• [Problem details] Copy out all of the data exactly as it appears.

• [Information supplied]
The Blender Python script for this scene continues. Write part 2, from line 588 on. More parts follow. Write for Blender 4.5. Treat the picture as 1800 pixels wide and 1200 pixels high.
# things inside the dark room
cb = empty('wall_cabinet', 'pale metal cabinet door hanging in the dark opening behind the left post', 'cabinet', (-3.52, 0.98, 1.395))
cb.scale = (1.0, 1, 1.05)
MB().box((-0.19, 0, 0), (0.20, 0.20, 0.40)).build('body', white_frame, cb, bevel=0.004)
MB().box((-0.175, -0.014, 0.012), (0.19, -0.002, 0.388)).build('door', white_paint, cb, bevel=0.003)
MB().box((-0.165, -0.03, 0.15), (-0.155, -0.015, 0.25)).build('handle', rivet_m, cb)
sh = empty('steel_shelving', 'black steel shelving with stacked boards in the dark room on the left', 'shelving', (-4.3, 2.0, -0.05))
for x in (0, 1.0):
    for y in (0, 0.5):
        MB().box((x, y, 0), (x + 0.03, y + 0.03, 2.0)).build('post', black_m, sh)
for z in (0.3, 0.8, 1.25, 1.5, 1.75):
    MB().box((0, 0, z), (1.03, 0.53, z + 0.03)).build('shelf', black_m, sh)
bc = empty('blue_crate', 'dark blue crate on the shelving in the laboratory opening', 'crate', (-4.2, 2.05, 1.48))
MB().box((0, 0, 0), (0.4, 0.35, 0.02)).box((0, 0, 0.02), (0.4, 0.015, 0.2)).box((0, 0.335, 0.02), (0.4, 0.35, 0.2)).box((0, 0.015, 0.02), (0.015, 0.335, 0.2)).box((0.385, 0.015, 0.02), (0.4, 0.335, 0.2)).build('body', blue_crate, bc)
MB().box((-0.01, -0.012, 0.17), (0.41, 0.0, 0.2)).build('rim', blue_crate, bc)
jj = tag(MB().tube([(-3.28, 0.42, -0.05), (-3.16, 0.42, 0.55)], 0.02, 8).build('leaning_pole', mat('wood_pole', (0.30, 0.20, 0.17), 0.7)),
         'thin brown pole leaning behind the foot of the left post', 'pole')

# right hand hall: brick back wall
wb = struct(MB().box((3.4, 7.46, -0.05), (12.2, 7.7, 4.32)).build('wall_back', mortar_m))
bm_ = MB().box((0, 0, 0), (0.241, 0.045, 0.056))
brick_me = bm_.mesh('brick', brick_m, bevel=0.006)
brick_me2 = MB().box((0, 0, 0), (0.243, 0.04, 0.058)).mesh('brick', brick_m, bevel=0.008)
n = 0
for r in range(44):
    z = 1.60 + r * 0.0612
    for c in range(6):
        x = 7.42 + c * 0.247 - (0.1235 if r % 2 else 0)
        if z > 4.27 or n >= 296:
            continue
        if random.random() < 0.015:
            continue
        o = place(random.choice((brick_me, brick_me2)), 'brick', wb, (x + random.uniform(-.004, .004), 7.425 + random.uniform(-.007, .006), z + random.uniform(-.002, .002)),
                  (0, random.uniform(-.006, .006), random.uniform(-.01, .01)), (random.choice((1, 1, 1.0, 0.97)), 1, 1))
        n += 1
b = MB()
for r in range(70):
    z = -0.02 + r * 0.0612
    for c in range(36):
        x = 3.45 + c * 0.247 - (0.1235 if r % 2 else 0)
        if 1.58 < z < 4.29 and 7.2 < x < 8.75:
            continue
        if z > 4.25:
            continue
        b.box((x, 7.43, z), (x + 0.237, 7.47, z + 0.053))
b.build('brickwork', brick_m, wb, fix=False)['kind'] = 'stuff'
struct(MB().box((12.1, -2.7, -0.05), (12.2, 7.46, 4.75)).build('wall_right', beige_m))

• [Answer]
The Blender Python script for this scene continues. Write part 2, from line 588 on. More parts follow. Write for Blender 4.5. Treat the picture as 1800 pixels wide and 1200 pixels high.
# things inside the dark room
cb = empty('wall_cabinet', 'pale metal cabinet door hanging in the dark opening behind the left post', 'cabinet', (-3.52, 0.98, 1.395))
cb.scale = (1.0, 1, 1.05)
MB().box((-0.19, 0, 0), (0.20, 0.20, 0.40)).build('body', white_frame, cb, bevel=0.004)
MB().box((-0.175, -0.014, 0.012), (0.19, -0.002, 0.388)).build('door', white_paint, cb, bevel=0.003)
MB().box((-0.165, -0.03, 0.15), (-0.155, -0.015, 0.25)).build('handle', rivet_m, cb)
sh = empty('steel_shelving', 'black steel shelving with stacked boards in the dark room on the left', 'shelving', (-4.3, 2.0, -0.05))
for x in (0, 1.0):
    for y in (0, 0.5):
        MB().box((x, y, 0), (x + 0.03, y + 0.03, 2.0)).build('post', black_m, sh)
for z in (0.3, 0.8, 1.25, 1.5, 1.75):
    MB().box((0, 0, z), (1.03, 0.53, z + 0.03)).build('shelf', black_m, sh)
bc = empty('blue_crate', 'dark blue crate on the shelving in the laboratory opening', 'crate', (-4.2, 2.05, 1.48))
MB().box((0, 0, 0), (0.4, 0.35, 0.02)).box((0, 0, 0.02), (0.4, 0.015, 0.2)).box((0, 0.335, 0.02), (0.4, 0.35, 0.2)).box((0, 0.015, 0.02), (0.015, 0.335, 0.2)).box((0.385, 0.015, 0.02), (0.4, 0.335, 0.2)).build('body', blue_crate, bc)
MB().box((-0.01, -0.012, 0.17), (0.41, 0.0, 0.2)).build('rim', blue_crate, bc)
jj = tag(MB().tube([(-3.28, 0.42, -0.05), (-3.16, 0.42, 0.55)], 0.02, 8).build('leaning_pole', mat('wood_pole', (0.30, 0.20, 0.17), 0.7)),
         'thin brown pole leaning behind the foot of the left post', 'pole')

# right hand hall: brick back wall
wb = struct(MB().box((3.4, 7.46, -0.05), (12.2, 7.7, 4.32)).build('wall_back', mortar_m))
bm_ = MB().box((0, 0, 0), (0.241, 0.045, 0.056))
brick_me = bm_.mesh('brick', brick_m, bevel=0.006)
brick_me2 = MB().box((0, 0, 0), (0.243, 0.04, 0.058)).mesh('brick', brick_m, bevel=0.008)
n = 0
for r in range(44):
    z = 1.60 + r * 0.0612
    for c in range(6):
        x = 7.42 + c * 0.247 - (0.1235 if r % 2 else 0)
        if z > 4.27 or n >= 296:
            continue
        if random.random() < 0.015:
            continue
        o = place(random.choice((brick_me, brick_me2)), 'brick', wb, (x + random.uniform(-.004, .004), 7.425 + random.uniform(-.007, .006), z + random.uniform(-.002, .002)),
                  (0, random.uniform(-.006, .006), random.uniform(-.01, .01)), (random.choice((1, 1, 1.0, 0.97)), 1, 1))
        n += 1
b = MB()
for r in range(70):
    z = -0.02 + r * 0.0612
    for c in range(36):
        x = 3.45 + c * 0.247 - (0.1235 if r % 2 else 0)
        if 1.58 < z < 4.29 and 7.2 < x < 8.75:
            continue
        if z > 4.25:
            continue
        b.box((x, 7.43, z), (x + 0.237, 7.47, z + 0.053))
b.build('brickwork', brick_m, wb, fix=False)['kind'] = 'stuff'
struct(MB().box((12.1, -2.7, -0.05), (12.2, 7.46, 4.75)).build('wall_right', beige_m))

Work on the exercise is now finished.